Former UFC light heavyweight champion Rashad Evans will be making a drop in weight class for his next UFC bout.

Evans, who built an impressive career in the UFC's 205-pound division, seizing light heavyweight gold and competing against the best fighters in the world for many years, announced his drop to middleweight on Monday's edition of The MMA Hour. The 36-year-old fighter also clarified previous reports that stated he'll be fighting Tim Kennedy at UFC 205 in November.

"I can tell you I'm working towards that in making my cut down to middleweight," Evans told Ariel Helwani. "As far as the opponent, nothing has been set in stone. There has been talks about a fight with Tim Kennedy, but other fights too as well, but nothing has been signed yet. I had Ali [Evans' manager] with Joe Silva trying to set something up but nothing has been finalized yet."

At 36 years of age, dropping 20 extra pounds to make the middleweight limit is something difficult to do, but being on a two-fight losing streak and 2-4 in his past six trips to the octagon, Evans says he needs a fresh start to his career.

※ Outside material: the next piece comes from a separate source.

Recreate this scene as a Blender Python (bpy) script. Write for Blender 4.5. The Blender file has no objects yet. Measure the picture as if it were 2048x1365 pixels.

"Well, you know, the thing about it is the fact that it is a tough cut but at some point I feel like I need just to kind of start over again, kind of get something fresh, you know. And 185 is weight class that I've always thought about going but really never put the time and the discipline to make it happen and, you know, coming off two fights losing, I just want to find the way to bring some life back to wanting to compete again I feel like dropping to 185 is the best choice."

Even though Evans has no official opponent or date for his next fight, 'Suga' wants to be part of history and says fighting in his native state of New York would be a perfect opportunity to get back in the wining column.

"It is absolutely perfect," Evans said. "I couldn't write anything better myself to be able to hopefully have an opportunity to compete in this card, to be a part of what this card means for the history of mixed martial arts, it's just, it really means everything to me, and it's a big opportunity, a big chance for me to get back on track and to make a statement, you know, it's something that I look to do. If I get a chance to be on this card, I'm going to go out there and show off, I'm going to do my thing, and I'm going to enjoy doing it, you know what I'm saying. This is what its about. It's just about being a part of history. No matter what happens in my life, I'll live forever in this moment, I'll be immortalized in this moment, being the fact that I can say that I competed in the first card at Madison Square Garden, UFC, mixed martial arts, and that for me it's something that nobody can ever take away. I'll just be happy I could be a part of that."